L’azzurro ha evidenziato come «la riforma elettorale diventi una priorità, ora che si discute di riforma costituzionale». E ancora, sempre Pagano: «Bisogna mettere mano alla legge elettorale e bisogna farlo subito. L'aver previsto un premio di maggioranza al 55% rende indispensabile rivedere il Rosatellum che, dopo la riduzione del numero dei parlamentari, non è più adatto a garantire rappresentatività. So che non sarà semplice trovare una soluzione idonea e che non esiste una legge elettorale perfetta ma dobbiamo assolutamente aprire un nuovo capitolo e avanzare una nuova proposta». Un messaggio che viene letto come un’apertura al centrosinistra. Da qui il Pd non solo cercherà di portare al tavolo delle trattative una sua proposta di riforma. Ad esempio, il modello semipresidenziale oppure il cancellierato tedesco su cui Forza Italia si è sempre espressa in maniera favorevole. Una strategia che servirà soprattutto a mettere in evidenza le contraddizioni interne alla maggioranza. Non è un caso allora se ieri il Pd Dario Parrini, vicepresidente della commissione Affari istituzionali del Senato, si sia espresso in questi termini: «Nelle audizioni di oggi in Senato sul ddl di riforma costituzionale Meloni-Casellati, che pure hanno visto intervenire tre accademici favorevoli al principio dell'elezione diretta del premier, si è capito bene come mai il testo uscito dal consiglio dei ministri - frutto di un tormentato braccio di ferro tra Lega, Fi e Fdi - sia stato definito il 20 novembre scorso un 'pasticcio da Tso' da un illustre esponente della stessa maggioranza come il vicepresidente della Camera Giorgio Mulè».

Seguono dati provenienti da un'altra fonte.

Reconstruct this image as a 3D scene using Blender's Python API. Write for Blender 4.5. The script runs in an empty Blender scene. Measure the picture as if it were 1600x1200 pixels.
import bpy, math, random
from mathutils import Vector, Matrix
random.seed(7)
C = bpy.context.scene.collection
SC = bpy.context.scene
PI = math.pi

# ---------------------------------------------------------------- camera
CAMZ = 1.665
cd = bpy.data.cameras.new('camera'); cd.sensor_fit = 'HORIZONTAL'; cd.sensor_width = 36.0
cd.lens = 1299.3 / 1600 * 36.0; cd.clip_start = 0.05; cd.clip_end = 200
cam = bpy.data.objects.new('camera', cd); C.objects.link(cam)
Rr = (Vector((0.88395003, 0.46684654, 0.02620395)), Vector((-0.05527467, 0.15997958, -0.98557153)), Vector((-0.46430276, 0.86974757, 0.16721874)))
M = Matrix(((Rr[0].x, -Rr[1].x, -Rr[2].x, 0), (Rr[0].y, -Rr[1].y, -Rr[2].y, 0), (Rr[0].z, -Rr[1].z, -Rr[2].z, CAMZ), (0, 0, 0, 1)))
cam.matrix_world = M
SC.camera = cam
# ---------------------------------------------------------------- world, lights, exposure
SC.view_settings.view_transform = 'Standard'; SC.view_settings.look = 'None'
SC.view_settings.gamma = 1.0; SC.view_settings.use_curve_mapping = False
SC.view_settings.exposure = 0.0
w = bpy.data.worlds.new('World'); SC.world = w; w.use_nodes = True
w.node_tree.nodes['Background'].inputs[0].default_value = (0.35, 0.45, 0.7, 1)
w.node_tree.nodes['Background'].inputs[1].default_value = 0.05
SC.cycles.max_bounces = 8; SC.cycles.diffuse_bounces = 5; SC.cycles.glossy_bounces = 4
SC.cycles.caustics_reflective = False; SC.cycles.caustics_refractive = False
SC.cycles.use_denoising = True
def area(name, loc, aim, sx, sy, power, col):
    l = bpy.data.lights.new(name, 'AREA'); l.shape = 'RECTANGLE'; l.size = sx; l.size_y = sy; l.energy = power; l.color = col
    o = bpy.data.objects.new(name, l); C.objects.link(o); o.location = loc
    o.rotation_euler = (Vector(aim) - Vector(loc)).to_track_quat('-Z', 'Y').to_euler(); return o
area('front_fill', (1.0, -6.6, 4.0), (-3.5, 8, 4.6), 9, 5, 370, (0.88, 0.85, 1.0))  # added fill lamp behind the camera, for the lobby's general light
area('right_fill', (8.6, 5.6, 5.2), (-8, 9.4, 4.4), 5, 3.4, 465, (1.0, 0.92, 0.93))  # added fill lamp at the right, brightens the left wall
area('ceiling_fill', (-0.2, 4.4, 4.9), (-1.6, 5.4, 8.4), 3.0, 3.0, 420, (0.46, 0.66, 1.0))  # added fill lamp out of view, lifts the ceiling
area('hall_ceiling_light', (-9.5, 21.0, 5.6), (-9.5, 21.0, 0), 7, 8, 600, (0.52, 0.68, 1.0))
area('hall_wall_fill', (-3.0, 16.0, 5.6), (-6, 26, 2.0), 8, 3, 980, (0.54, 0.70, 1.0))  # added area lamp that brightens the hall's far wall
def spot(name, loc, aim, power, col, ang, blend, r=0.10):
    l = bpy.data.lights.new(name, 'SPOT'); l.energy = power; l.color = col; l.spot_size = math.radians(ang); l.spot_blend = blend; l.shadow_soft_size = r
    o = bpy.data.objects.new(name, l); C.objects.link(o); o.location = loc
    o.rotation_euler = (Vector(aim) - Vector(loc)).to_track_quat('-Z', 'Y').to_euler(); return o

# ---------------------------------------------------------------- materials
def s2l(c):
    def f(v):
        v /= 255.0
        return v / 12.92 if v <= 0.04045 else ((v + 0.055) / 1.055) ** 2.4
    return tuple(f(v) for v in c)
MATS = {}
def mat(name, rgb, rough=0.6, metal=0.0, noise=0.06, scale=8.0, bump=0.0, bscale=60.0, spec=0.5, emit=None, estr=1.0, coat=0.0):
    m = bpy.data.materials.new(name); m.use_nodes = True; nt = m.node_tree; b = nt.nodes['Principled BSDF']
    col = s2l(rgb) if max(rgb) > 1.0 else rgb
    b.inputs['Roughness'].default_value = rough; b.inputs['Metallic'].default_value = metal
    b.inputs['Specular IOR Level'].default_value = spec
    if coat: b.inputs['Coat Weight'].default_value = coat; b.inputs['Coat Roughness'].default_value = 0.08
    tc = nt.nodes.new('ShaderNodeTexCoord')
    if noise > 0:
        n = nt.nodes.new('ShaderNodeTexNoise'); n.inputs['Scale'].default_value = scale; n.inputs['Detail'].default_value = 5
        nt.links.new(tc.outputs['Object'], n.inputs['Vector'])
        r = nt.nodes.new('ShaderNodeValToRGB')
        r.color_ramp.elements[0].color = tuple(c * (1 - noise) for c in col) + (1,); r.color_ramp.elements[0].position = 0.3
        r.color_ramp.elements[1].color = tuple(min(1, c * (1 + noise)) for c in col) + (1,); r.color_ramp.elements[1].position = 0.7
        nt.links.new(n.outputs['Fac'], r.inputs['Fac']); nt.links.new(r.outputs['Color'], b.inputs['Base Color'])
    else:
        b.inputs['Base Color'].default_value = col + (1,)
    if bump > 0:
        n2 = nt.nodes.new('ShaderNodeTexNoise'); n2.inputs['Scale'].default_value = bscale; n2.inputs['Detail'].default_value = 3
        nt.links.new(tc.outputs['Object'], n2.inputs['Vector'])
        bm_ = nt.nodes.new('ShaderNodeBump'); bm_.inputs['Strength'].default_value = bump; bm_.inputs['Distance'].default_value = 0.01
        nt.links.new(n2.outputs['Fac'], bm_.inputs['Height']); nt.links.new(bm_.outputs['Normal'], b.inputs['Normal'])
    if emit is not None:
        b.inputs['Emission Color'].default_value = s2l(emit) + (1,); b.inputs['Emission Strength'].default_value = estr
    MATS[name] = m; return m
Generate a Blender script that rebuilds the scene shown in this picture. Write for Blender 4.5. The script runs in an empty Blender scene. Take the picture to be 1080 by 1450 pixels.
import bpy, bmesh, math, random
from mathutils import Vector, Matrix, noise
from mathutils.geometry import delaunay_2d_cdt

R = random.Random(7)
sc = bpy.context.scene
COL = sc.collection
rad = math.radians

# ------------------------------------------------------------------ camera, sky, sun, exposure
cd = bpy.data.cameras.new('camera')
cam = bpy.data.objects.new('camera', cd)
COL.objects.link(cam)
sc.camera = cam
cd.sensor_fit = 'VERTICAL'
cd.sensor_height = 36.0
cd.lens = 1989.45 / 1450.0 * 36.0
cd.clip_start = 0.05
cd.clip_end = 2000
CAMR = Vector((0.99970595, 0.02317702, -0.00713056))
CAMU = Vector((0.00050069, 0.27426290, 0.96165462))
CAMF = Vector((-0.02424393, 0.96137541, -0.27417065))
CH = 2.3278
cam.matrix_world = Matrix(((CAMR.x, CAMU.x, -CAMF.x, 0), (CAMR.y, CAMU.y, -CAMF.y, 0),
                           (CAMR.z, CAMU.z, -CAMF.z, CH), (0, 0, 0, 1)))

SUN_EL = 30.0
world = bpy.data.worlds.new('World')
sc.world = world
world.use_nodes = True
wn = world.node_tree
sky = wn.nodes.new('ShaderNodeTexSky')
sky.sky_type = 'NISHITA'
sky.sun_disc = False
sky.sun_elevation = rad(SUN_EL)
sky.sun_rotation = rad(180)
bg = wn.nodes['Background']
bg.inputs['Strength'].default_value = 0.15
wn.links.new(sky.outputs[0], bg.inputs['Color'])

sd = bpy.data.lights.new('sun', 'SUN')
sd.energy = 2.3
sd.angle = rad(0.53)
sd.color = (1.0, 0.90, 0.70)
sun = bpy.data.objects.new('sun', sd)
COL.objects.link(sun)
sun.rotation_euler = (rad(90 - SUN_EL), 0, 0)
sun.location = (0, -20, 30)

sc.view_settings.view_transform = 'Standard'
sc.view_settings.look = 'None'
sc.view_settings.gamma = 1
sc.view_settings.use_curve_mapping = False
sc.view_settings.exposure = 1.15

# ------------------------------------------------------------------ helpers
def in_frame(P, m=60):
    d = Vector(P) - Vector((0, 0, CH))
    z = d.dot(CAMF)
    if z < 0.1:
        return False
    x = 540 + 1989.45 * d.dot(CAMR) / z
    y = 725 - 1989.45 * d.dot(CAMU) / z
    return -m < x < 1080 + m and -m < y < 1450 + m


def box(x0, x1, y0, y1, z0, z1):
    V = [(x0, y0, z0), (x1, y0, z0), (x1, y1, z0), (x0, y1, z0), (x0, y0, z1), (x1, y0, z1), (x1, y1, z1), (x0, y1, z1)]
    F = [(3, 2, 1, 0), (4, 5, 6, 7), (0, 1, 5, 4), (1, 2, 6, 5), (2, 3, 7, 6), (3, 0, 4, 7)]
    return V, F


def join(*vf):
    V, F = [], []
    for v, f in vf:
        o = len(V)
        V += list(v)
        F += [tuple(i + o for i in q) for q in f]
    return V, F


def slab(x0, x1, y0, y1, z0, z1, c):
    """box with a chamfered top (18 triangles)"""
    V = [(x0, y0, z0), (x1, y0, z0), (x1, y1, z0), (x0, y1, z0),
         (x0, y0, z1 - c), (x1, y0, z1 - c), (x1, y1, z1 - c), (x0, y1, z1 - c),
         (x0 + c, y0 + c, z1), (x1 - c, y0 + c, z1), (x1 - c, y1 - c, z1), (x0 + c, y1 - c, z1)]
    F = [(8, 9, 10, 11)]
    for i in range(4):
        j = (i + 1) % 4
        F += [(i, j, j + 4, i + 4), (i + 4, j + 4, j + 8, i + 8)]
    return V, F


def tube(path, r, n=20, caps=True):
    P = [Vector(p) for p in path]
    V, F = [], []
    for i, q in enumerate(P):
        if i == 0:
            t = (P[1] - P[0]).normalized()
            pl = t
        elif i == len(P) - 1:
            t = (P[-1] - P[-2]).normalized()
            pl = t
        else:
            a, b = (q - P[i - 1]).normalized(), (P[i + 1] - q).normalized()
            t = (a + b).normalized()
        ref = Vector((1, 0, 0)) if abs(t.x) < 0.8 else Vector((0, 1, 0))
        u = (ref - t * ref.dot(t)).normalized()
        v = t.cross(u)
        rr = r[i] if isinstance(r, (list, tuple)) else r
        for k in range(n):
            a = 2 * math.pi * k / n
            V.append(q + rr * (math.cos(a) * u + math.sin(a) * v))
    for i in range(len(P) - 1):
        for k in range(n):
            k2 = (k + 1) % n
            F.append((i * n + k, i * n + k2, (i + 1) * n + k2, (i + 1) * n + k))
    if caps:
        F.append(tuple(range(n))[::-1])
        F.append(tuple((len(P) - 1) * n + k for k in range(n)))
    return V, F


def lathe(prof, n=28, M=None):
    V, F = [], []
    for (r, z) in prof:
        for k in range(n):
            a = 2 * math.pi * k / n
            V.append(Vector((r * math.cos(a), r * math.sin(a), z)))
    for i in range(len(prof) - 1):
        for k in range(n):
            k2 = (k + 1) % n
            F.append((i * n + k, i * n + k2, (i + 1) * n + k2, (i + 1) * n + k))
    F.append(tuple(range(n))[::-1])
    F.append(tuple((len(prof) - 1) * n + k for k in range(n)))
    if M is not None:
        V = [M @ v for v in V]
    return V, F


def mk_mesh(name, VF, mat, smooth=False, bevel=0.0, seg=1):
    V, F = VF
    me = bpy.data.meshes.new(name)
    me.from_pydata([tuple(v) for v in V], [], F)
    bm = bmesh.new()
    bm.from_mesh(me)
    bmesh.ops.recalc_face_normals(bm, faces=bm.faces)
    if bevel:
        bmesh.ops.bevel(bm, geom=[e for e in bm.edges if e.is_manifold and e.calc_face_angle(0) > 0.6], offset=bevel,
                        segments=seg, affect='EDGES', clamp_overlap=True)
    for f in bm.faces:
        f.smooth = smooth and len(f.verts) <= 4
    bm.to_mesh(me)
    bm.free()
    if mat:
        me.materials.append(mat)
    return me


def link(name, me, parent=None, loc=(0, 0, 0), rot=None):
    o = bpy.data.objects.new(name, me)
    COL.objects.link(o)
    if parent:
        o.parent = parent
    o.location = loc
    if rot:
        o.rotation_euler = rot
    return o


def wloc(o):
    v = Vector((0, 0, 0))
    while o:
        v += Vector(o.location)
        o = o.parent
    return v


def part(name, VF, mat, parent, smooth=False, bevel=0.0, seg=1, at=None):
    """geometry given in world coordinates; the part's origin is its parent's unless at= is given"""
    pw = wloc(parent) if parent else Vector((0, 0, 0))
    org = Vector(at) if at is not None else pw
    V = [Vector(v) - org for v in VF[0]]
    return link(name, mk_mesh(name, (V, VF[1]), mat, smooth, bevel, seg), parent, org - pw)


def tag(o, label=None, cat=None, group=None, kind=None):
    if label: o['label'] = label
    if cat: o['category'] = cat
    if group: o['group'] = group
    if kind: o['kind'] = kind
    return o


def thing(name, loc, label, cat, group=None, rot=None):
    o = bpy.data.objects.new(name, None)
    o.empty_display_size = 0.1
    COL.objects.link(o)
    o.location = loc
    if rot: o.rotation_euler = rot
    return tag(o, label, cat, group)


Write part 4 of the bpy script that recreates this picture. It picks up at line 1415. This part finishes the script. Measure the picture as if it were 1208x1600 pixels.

Obiettivo: infilarsi nelle difficoltà della maggioranza

Va anche in questa direzione che qualche giorno in aula al Senato, nel corso della votazione al ddl antiviolenza, sia intervenuto Filippo Sensi, un profilo moderato all’interno del gruppo Pd a Palazzo Madama. Passaggio più significativo di quest’ultimo: «Sarebbe bello se il segno di questa legislatura fosse un percorso comune sulla violenza contro le donne, su una sanità più efficiente, penso alla questione della salute mentale, su un lavoro più dignitoso, su una crescita più sostenibile, su un territorio più ricucito, su città più sicure, sul diritto allo studio e alla casa, su carceri senza bambini dentro, su meno e non più armi nelle case degli italiani». Tutto questo è stato interpretato dalle parti del centrodestra come una mano tesa. Franceschini e non solo si sono messi in testa che tutto questo possa giovare anche ai sondaggi. Ma soprattutto serva a ridare centralità a un partito che nell’ultimo periodo è stato risucchiato da Giuseppe Conte che fa una cosa e poi dice il contrario, che apre al campo largo e poi un attimo dopo ritratta. Senza dimenticare il segretario della Cgil Maurizio Landini che - secondo molti al Nazareno - «ormai ambisce a fare il federatore del sinistracentro». Uno scenario che preoccupa i centristi del Pd che vorrebbero sempre una coalizione di «centrosinistra» mai di«sinistra-centro».